Description of the task: Output all of the entries below precisely as written.

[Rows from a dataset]
——————
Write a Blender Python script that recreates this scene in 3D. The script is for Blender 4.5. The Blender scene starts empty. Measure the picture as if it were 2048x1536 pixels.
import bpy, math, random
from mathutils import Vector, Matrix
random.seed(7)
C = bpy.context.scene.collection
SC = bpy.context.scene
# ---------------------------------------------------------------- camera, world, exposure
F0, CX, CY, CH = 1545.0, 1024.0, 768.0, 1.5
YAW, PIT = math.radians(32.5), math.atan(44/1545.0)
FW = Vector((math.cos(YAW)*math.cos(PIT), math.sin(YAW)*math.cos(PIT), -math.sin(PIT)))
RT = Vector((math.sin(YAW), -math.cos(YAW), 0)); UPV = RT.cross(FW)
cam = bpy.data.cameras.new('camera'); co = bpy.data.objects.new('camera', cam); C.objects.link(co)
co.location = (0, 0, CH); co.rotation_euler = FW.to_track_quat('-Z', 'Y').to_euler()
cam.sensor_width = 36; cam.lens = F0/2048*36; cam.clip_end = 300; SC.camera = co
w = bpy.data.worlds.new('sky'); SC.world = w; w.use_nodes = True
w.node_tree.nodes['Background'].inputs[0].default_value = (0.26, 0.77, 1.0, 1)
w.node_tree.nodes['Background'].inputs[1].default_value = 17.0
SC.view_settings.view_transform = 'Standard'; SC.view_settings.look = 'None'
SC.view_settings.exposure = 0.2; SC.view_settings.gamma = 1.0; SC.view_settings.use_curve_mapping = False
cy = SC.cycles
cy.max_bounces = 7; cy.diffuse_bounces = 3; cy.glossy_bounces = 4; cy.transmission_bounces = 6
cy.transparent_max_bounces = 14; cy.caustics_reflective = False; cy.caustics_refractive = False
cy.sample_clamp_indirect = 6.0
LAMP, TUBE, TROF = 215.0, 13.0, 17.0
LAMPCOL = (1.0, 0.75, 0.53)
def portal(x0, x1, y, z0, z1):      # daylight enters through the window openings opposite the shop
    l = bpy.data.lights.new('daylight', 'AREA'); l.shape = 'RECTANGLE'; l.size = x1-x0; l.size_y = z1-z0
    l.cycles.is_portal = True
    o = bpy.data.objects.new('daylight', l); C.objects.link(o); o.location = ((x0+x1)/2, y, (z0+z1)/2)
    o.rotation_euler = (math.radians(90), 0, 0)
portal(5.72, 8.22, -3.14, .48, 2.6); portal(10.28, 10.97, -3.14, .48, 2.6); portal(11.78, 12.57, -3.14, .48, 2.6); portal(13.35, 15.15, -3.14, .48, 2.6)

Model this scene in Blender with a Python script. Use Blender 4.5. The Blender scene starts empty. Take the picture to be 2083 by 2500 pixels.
——————
Task answer:
Write a Blender Python script that recreates this scene in 3D. The script is for Blender 4.5. The Blender scene starts empty. Measure the picture as if it were 2048x1536 pixels.
import bpy, math, random
from mathutils import Vector, Matrix
random.seed(7)
C = bpy.context.scene.collection
SC = bpy.context.scene
# ---------------------------------------------------------------- camera, world, exposure
F0, CX, CY, CH = 1545.0, 1024.0, 768.0, 1.5
YAW, PIT = math.radians(32.5), math.atan(44/1545.0)
FW = Vector((math.cos(YAW)*math.cos(PIT), math.sin(YAW)*math.cos(PIT), -math.sin(PIT)))
RT = Vector((math.sin(YAW), -math.cos(YAW), 0)); UPV = RT.cross(FW)
cam = bpy.data.cameras.new('camera'); co = bpy.data.objects.new('camera', cam); C.objects.link(co)
co.location = (0, 0, CH); co.rotation_euler = FW.to_track_quat('-Z', 'Y').to_euler()
cam.sensor_width = 36; cam.lens = F0/2048*36; cam.clip_end = 300; SC.camera = co
w = bpy.data.worlds.new('sky'); SC.world = w; w.use_nodes = True
w.node_tree.nodes['Background'].inputs[0].default_value = (0.26, 0.77, 1.0, 1)
w.node_tree.nodes['Background'].inputs[1].default_value = 17.0
SC.view_settings.view_transform = 'Standard'; SC.view_settings.look = 'None'
SC.view_settings.exposure = 0.2; SC.view_settings.gamma = 1.0; SC.view_settings.use_curve_mapping = False
cy = SC.cycles
cy.max_bounces = 7; cy.diffuse_bounces = 3; cy.glossy_bounces = 4; cy.transmission_bounces = 6
cy.transparent_max_bounces = 14; cy.caustics_reflective = False; cy.caustics_refractive = False
cy.sample_clamp_indirect = 6.0
LAMP, TUBE, TROF = 215.0, 13.0, 17.0
LAMPCOL = (1.0, 0.75, 0.53)
def portal(x0, x1, y, z0, z1):      # daylight enters through the window openings opposite the shop
    l = bpy.data.lights.new('daylight', 'AREA'); l.shape = 'RECTANGLE'; l.size = x1-x0; l.size_y = z1-z0
    l.cycles.is_portal = True
    o = bpy.data.objects.new('daylight', l); C.objects.link(o); o.location = ((x0+x1)/2, y, (z0+z1)/2)
    o.rotation_euler = (math.radians(90), 0, 0)
portal(5.72, 8.22, -3.14, .48, 2.6); portal(10.28, 10.97, -3.14, .48, 2.6); portal(11.78, 12.57, -3.14, .48, 2.6); portal(13.35, 15.15, -3.14, .48, 2.6)

Model this scene in Blender with a Python script. Use Blender 4.5. The Blender scene starts empty. Take the picture to be 2083 by 2500 pixels.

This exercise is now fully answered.